-- Stored data --
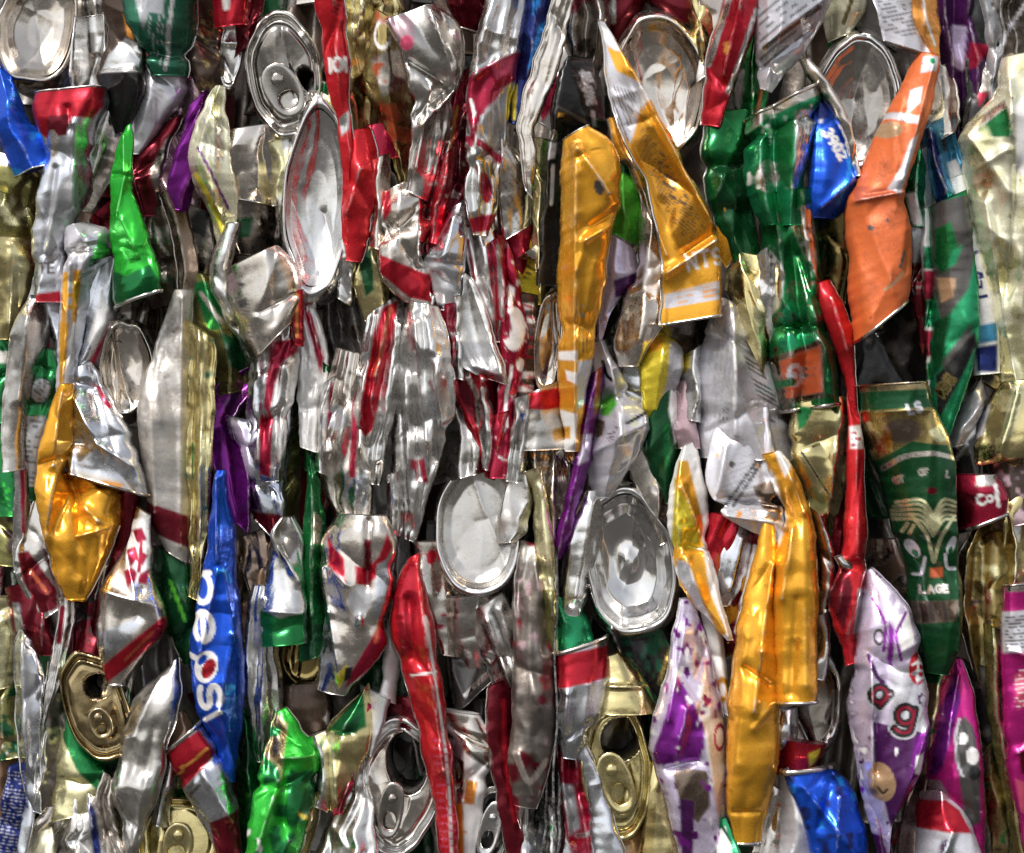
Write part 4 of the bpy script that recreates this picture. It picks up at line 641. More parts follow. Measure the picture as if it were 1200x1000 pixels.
C('white silver can with dark stripes bent over the tall yellow can', 12, "856,484 838,512 828,560 842,600 880,622", "898,480 906,515 910,560 918,606 916,632", 'lg', [('L', 'dg', 3, "850,590 886,540"), ('L', 'dg', 3, "858,592 892,540"), ('E', 'dg', 856, 544, 4, 4), ('N', 'oy', 12, .55), ('H', 'gy', "845,550 880,530 880,600 845,600", 6, -20, .35, 6), ('P', 'br', "880,570 910,560 915,610 900,610")], folds=[(850, 524, 836, 590, 5, 5), (850, 604, 905, 612, 5, 4)], amp=.5, st='f')
C('glossy red scrap with pale rim under the dark striped white can', 18, "836,606 822,650 820,660 828,692", "858,608 856,640 850,674 832,692", 'rd', [('L', 'od', 3, "840,650 838,676")], rims='L')
C('small bluish silver scrap right of the glossy red scrap', 20, "860,616 846,660 838,694 846,704", "880,620 878,650 868,680 852,704", 'co', folds=[(868, 630, 854, 690, 6, 6)])
C('thin maroon and silver sliver left of the tall yellow can', 16, "882,626 872,680 856,748", "892,622 884,676 864,748", 'mr', [('L', 'wt', 3, "884,640 862,740")], st='k')
C('orange brown can scrap behind the maroon sliver', 34, "840,694 846,724 856,756", "872,660 868,700 862,752", 'yd', [('N', 'mr', 14, .2)])
C('tall yellow can in two long folds with white rims, right of centre', 0, "898,534 908,570 924,606 908,650 902,720 908,820", "912,530 930,550 946,590 956,640 955,720 953,818", 'yl', [('P', 'wt', "890,520 914,520 926,545 918,560 906,530"), ('P', 'wt', "896,540 908,560 922,606 912,640 902,610"), ('N', 'yd', 18, .6)], folds=[(914, 535, 940, 600, 6, 5), (906, 560, 926, 608, -7, 4), (926, 612, 912, 700, 7, 5), (938, 600, 940, 800, 4, 8), (930, 700, 924, 810, -5, 6)],
  more=[dict(name='fold', L="896,608 886,650 872,700 858,788 852,870 854,945 862,986", R="902,606 910,650 906,720 914,815 912,890 890,986", base='yl', z=2, st='b', folds=[(904, 660, 888, 760, 7, 6), (890, 760, 880, 830, 8, 6), (870, 780, 900, 800, -6, 5), (880, 850, 896, 830, 5, 5), (858, 950, 900, 950, -4, 5)], pr=[('N', 'yd', 14, .65)], amp=.7, rims='B')], rims='B', rr=2.4, st='b', amp=.4, T=.38)
C('long thin red can with scuffed middle and bent tail', 4, "958,334 962,368 982,416 993,450 995,500 991,600 986,658 968,704 986,752 992,776", "970,330 990,360 999,398 1003,450 1009,510 1014,600 1013,656 1008,700 1002,744 1000,774", 'rb', [('P', 'wt', "994,500 1010,498 1010,526 995,526"), ('H', 'rd', "996,502 1008,502 1008,524 996,524", 7, 0, .5, 6), ('N', 'wa', 6, .78), ('P', 'mr', "966,700 988,660 996,690 986,740"), ('P', 'wa', "1002,688 1012,690 1006,742 998,742")], folds=[(972, 350, 990, 410, 7, 5), (988, 660, 1014, 656, -8, 4), (1002, 520, 1002, 650, 4, 5), (1008, 672, 990, 740, 7, 5)], rims='R', amp=.45, T=.45, st='b')
C('small silver bead of folded rim beside the long red can', -8, "982,654 986,664 996,670", "990,652 996,660 998,668", 'al', T=.6)
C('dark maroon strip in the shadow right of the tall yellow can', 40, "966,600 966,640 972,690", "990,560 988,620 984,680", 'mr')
C('olive green gold can wall behind the long red can', 24, "932,478 930,520 940,566 964,622", "990,470 994,510 986,566 972,622", 'gd', [('P', 'gl', "976,480 992,490 982,550 972,540"), ('L', 'bk', 2, "936,530 974,588"), ('N', 'ol', 24, .2), ('P', 'gn', "930,476 950,478 940,500 932,505")], folds=[(980, 484, 968, 600, 7, 8)], amp=.5)
C('dark grey and maroon strip left of the green striped can', 26, "1066,190 1068,260 1070,320 1082,392 1090,446", "1080,182 1087,250 1090,340 1093,446", 'gy', [('P', 'mr', "1062,310 1092,310 1096,446 1080,430 1066,350"), ('H', 'br', "1066,305 1086,305 1086,345 1068,345", 9, 0, .4, 0)], st='b')
C('thin red white and green glossy edge beside the green striped can', 20, "1084,250 1086,320 1089,400 1092,458", "1090,248 1093,320 1096,400 1096,460", 'wt', [('P', 'cm', "1080,318 1100,318 1100,352 1080,352"), ('P', 'ge', "1080,352 1100,352 1100,384 1080,384"), ('P', 'cm', "1080,388 1100,388 1100,418 1080,418"), ('P', 'ge', "1080,290 1100,290 1100,316 1080,316"), ('P', 'gn', "1080,425 1100,425 1100,446 1080,446")])
C('green can with dark diagonal band and gold lettering', 14, "1090,246 1096,310 1096,380 1094,440 1094,492", "1126,230 1134,290 1140,350 1140,410 1106,512", 'ge', [('P', 'dg', "1088,240 1132,230 1138,300 1130,340 1100,380 1092,330"), ('P', 'tn', "1096,326 1116,328 1112,350 1100,356"), ('P', 'gn', "1094,270 1110,262 1118,290 1102,322 1094,310"), ('P', 'ge', "1112,296 1124,288 1116,310 1104,320"), ('P', 'dg', "1100,424 1132,380 1134,400 1104,456"), ('P', 'bk', "1094,440 1138,388 1140,406 1096,496"), ('T', 'go', 'ADE', 1102, 466, 11, -58, 2.6), ('P', 'gk', "1092,378 1108,370 1100,430 1092,440")], amp=.5, T=.4)
C('white can with blue letters and red scribble at the right', 20, "1122,212 1130,270 1138,330 1142,380 1144,434", "1140,206 1148,270 1158,330 1164,380 1164,432", 'wt', [('L', 'rd', 3, "1126,258 1132,270 1138,262"), ('L', 'nb', 3, "1130,292 1134,302 1142,296"), ('T', 'nb', 'EJ', 1146, 338, 13, -84, 3), ('L', 'nb', 3, "1142,350 1152,348"), ('P', 'te', "1138,384 1166,378 1166,400 1140,404"), ('P', 'nb', "1140,408 1166,404 1166,436 1142,436")], amp=.4)
C('dark brown and gold strip along the pale gold can', 30, "1146,330 1154,380 1150,440", "1162,340 1174,400 1172,452", 'go', [('N', 'bk', 18, .2)])
C('green lager can with gold fan ornament and white eyes', 8, "1008,456 1010,492 1028,540 1041,580 1053,630 1066,680 1076,740 1082,784", "1078,452 1092,486 1108,520 1114,560 1117,620 1120,690 1118,750 1108,786", 'gq',
  [('P', 'bz', "1000,448 1080,446 1084,456 1000,460"), ('P', 'gk', "1000,460 1086,458 1092,476 1002,480"), ('P', 'go', "1002,482 1094,478 1112,526 1060,516 1024,540"), ('E', 'br', 1050, 505, 20, 14), ('N', 'br', 14, .6), ('P', 'gl', "1078,505 1096,498 1104,516 1088,518"), ('T', 'lg', 'LS', 1056, 486, 11, -14, 2.6),
   ('P', 'gk', "1022,540 1060,518 1112,522 1112,532 1064,528 1026,552"), ('L', 'wa', 4, "1030,550 1050,534 1084,530 1110,536"), ('T', 'wa', 'CT', 1044, 566, 6.5, -20, 1.2), ('T', 'wa', 'OF', 1069, 556, 6.5, -4, 1.2), ('T', 'wa', 'L', 1100, 558, 6.5, 10, 1.2),
   ('E', 'mr', 1083, 574, 6, 4), ('P', 'gk', "1008,540 1030,545 1052,640 1040,640")] +
  [('L', 'gl', 1.7, f"1085,{612 + k * 6 - 10} {1072},{600 + k * 6 - 18} {1046 - k * 1},{588 + k * 5}") for k in range(5)] + [('L', 'gl', 1.7, f"1085,{612 + k * 6 - 10} {1096},{600 + k * 6 - 18} {1114},{588 + k * 5}") for k in range(5)] +
  [('L', 'gl', 2.4, "1062,604 1080,626 1087,656"), ('L', 'gl', 2.4, "1110,604 1094,626 1088,656"), ('L', 'gl', 1.6, "1053,622 1058,612"), ('L', 'gl', 1.6, "1060,624 1064,614"), ('E', 'lg', 1065, 641, 6, 12, -32), ('E', 'gn', 1068, 647, 2.6, 5, -30), ('E', 'lg', 1107, 637, 5, 11, 22), ('E', 'gn', 1106, 643, 2.4, 5, 20), ('L', 'lg', 2.6, "1078,652 1076,672 1068,672"), ('L', 'lg', 2.6, "1100,648 1102,664 1112,664"), ('P', 'od', "1084,664 1098,662 1098,674 1084,675"), ('T', 'wa', 'LAGE', 1074, 693, 8, -4, 1.4, 1.2), ('P', 'br', "1060,704 1116,700 1112,724 1066,730"), ('H', 'bk', "1060,704 1112,700 1110,724 1066,728", 14, 80, .4, 0)],
  folds=[(1113, 540, 1116, 760, 4, 4), (1024, 540, 1066, 690, -5, 9), (1008, 484, 1096, 480, 2.5, 4)], rims='TR', rc='bz', rr=1.6, amp=.3, T=.5, step=1.6, tilt=.45)
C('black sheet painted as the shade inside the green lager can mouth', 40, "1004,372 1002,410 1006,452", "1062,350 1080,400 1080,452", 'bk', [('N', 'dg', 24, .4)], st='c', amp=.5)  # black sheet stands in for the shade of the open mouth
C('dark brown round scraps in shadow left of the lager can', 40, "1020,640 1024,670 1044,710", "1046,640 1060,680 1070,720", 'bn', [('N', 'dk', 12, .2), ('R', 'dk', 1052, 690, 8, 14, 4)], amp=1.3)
C('black and silver can scrap right of the lager can', 22, "1112,506 1114,552 1118,616", "1140,500 1144,540 1142,610", 'bk', [('P', 'wt', "1112,506 1142,498 1142,508 1122,526 1112,520"), ('L', 'gy', 2, "1114,548 1132,520"), ('N', 'dk', 10, .5)], st='f')
C('crimson banded can with white lettering right of the lager can', 16, "1118,560 1116,590 1122,618", "1160,560 1172,580 1172,598", 'cm', [('P', 'wa', "1140,546 1164,556 1158,568 1138,570"), ('T', 'wt', 'Co', 1142, 592, 12, -22, 2.4), ('L', 'wt', 4, "1160,568 1164,592"), ('P', 'mr', "1114,574 1138,580 1134,612 1116,622")], rims='B', rr=2.4, amp=.4)
C('cream gold folded can at the right edge below the pale gold can', 18, "1176,452 1158,486 1146,516 1144,548 1164,540", "1212,448 1212,490 1208,520 1196,536 1186,544", 'gd', [('P', 'gl', "1180,456 1198,450 1180,510 1166,520"), ('N', 'ol', 18, .4), ('P', 'lg', "1146,470 1160,474 1150,510 1136,520")], folds=[(1186, 460, 1166, 530, 8, 6)], amp=.8)
C('white pointed scrap between green striped can and gold folded can', 26, "1126,476 1116,500 1108,520", "1146,452 1148,480 1126,516", 'lg', st='k')
C('dark brown and pale pink scraps at the right edge', 34, "1164,540 1170,560 1168,610", "1212,530 1212,570 1212,600", 'bn', [('N', 'pk', 14, .2)], amp=1.3)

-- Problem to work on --
Where a line above holds the string "black", show that line.

-- Exercise answer --
C('black sheet painted as the shade inside the green lager can mouth', 40, "1004,372 1002,410 1006,452", "1062,350 1080,400 1080,452", 'bk', [('N', 'dg', 24, .4)], st='c', amp=.5)  # black sheet stands in for the shade of the open mouth
C('black and silver can scrap right of the lager can', 22, "1112,506 1114,552 1118,616", "1140,500 1144,540 1142,610", 'bk', [('P', 'wt', "1112,506 1142,498 1142,508 1122,526 1112,520"), ('L', 'gy', 2, "1114,548 1132,520"), ('N', 'dk', 10, .5)], st='f')